• **PROBLEM TO WORK ON**: Extract, unchanged, each line of the listing below from its first line through the line that contains "b.obj('screen_key_column', M_LGREY, A.t)", inclusive, and nothing else.

• **PROVIDED MATERIAL**:
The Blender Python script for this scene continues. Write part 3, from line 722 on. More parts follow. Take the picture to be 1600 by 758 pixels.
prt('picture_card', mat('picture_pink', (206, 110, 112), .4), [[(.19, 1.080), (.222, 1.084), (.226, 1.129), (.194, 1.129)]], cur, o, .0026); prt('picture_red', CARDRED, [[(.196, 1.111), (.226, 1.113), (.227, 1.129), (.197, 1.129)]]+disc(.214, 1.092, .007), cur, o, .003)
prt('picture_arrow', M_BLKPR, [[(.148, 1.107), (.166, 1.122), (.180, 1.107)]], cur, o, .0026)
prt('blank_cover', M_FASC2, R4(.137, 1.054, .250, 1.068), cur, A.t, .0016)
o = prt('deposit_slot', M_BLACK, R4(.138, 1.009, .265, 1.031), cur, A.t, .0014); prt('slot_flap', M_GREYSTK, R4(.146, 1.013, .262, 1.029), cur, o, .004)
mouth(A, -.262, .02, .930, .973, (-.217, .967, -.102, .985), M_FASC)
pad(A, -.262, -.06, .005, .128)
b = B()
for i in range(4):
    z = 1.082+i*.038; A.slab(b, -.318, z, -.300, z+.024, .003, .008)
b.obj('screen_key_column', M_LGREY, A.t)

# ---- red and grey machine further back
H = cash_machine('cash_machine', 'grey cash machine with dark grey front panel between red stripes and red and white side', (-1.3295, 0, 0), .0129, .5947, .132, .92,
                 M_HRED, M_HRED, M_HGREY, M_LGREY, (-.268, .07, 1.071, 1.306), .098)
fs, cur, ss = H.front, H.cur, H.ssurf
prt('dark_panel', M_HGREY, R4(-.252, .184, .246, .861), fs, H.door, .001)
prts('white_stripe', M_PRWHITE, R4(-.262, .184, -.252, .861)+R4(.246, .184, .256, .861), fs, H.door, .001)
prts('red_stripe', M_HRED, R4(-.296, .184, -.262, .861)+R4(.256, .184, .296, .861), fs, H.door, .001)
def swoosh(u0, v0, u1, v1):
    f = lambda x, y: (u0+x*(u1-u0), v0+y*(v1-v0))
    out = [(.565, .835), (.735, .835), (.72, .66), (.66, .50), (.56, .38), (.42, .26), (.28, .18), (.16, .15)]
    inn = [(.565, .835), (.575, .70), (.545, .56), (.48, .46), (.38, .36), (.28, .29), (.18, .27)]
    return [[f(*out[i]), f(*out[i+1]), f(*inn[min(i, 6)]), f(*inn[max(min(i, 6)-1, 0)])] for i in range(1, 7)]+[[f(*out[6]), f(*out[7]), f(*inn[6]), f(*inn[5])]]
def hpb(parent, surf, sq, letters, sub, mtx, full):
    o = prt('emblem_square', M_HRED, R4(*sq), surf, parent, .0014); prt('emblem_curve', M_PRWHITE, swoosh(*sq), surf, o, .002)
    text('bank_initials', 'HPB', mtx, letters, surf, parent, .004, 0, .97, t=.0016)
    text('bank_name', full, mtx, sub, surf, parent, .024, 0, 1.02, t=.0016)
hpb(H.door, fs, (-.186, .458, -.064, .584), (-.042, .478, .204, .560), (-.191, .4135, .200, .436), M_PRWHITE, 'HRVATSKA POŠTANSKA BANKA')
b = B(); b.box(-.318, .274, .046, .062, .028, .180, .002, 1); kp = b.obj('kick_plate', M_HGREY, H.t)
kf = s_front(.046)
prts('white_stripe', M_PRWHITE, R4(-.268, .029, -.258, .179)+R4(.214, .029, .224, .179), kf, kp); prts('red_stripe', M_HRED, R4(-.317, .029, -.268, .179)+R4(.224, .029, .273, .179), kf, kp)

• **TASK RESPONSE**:
The Blender Python script for this scene continues. Write part 3, from line 722 on. More parts follow. Take the picture to be 1600 by 758 pixels.
prt('picture_card', mat('picture_pink', (206, 110, 112), .4), [[(.19, 1.080), (.222, 1.084), (.226, 1.129), (.194, 1.129)]], cur, o, .0026); prt('picture_red', CARDRED, [[(.196, 1.111), (.226, 1.113), (.227, 1.129), (.197, 1.129)]]+disc(.214, 1.092, .007), cur, o, .003)
prt('picture_arrow', M_BLKPR, [[(.148, 1.107), (.166, 1.122), (.180, 1.107)]], cur, o, .0026)
prt('blank_cover', M_FASC2, R4(.137, 1.054, .250, 1.068), cur, A.t, .0016)
o = prt('deposit_slot', M_BLACK, R4(.138, 1.009, .265, 1.031), cur, A.t, .0014); prt('slot_flap', M_GREYSTK, R4(.146, 1.013, .262, 1.029), cur, o, .004)
mouth(A, -.262, .02, .930, .973, (-.217, .967, -.102, .985), M_FASC)
pad(A, -.262, -.06, .005, .128)
b = B()
for i in range(4):
    z = 1.082+i*.038; A.slab(b, -.318, z, -.300, z+.024, .003, .008)
b.obj('screen_key_column', M_LGREY, A.t)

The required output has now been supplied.